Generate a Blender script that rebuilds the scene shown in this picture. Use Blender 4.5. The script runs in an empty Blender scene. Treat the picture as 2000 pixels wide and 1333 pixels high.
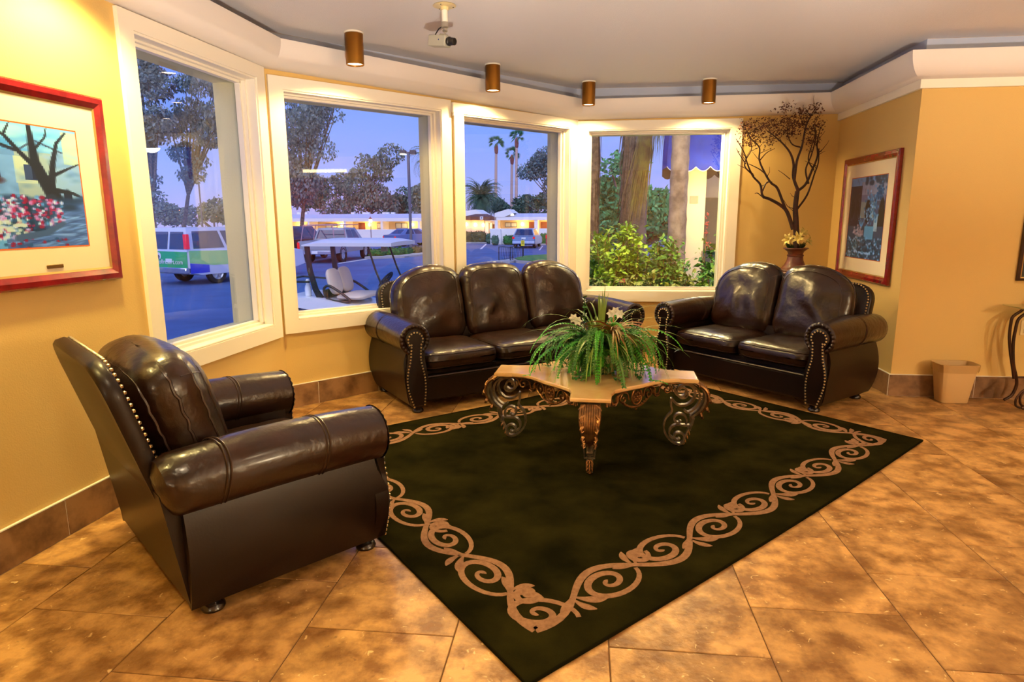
import bpy, math, random
from mathutils import Vector, Matrix, noise
random.seed(7)
C = bpy.context.scene.collection
PI = math.pi
R_ = math.radians
sin, cos, sqrt = math.sin, math.cos, math.sqrt

def lin(c):
    return tuple((x/255/12.92 if x/255 <= .04045 else ((x/255+.055)/1.055)**2.4) for x in c[:3])

# ------------------------------------------------------------------ camera
F_PX, PITCH, ROLL, YAW, EYE = 1250.0, R_(10.9), R_(-.25), R_(-6.3), 1.40
def cam_rot():
    Rz = Matrix.Rotation(YAW, 3, 'Z')
    B = Matrix(((1, 0, 0), (0, 0, -1), (0, 1, 0)))
    Rx = Matrix.Rotation(PITCH, 3, 'X')
    Rr = Matrix.Rotation(ROLL, 3, 'Z')
    return Rr @ Rx @ B @ Rz
RC = cam_rot()                      # world -> (right, down, forward)
cam_d = bpy.data.cameras.new('camera')
cam = bpy.data.objects.new('camera', cam_d); C.objects.link(cam)
cam_d.sensor_width = 36; cam_d.lens = F_PX/2000*36; cam_d.clip_start = .05; cam_d.clip_end = 1000
m4 = Matrix((RC[0], -RC[1], -RC[2])).transposed().to_4x4()
m4.translation = (0, 0, EYE)
cam.matrix_world = m4
bpy.context.scene.camera = cam

# ------------------------------------------------------------------ view, sky, lights
sc = bpy.context.scene
sc.view_settings.view_transform = 'Standard'; sc.view_settings.look = 'None'
sc.view_settings.exposure = 0.34; sc.view_settings.gamma = 1.0; sc.view_settings.use_curve_mapping = False
sc.cycles.max_bounces = 8; sc.cycles.diffuse_bounces = 4; sc.cycles.glossy_bounces = 4
sc.cycles.transparent_max_bounces = 24; sc.cycles.sample_clamp_indirect = 6
sc.cycles.caustics_reflective = False; sc.cycles.caustics_refractive = False
wd = bpy.data.worlds.new('dusk_sky'); sc.world = wd; wd.use_nodes = True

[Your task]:
Leave out the pictures and repeat exactly the lines from the start of the material through the line that contains "return tuple((x/255/12.92 if", both included.

[Expected answer]:
Generate a Blender script that rebuilds the scene shown in this picture. Use Blender 4.5. The script runs in an empty Blender scene. Treat the picture as 2000 pixels wide and 1333 pixels high.
import bpy, math, random
from mathutils import Vector, Matrix, noise
random.seed(7)
C = bpy.context.scene.collection
PI = math.pi
R_ = math.radians
sin, cos, sqrt = math.sin, math.cos, math.sqrt

def lin(c):
    return tuple((x/255/12.92 if x/255 <= .04045 else ((x/255+.055)/1.055)**2.4) for x in c[:3])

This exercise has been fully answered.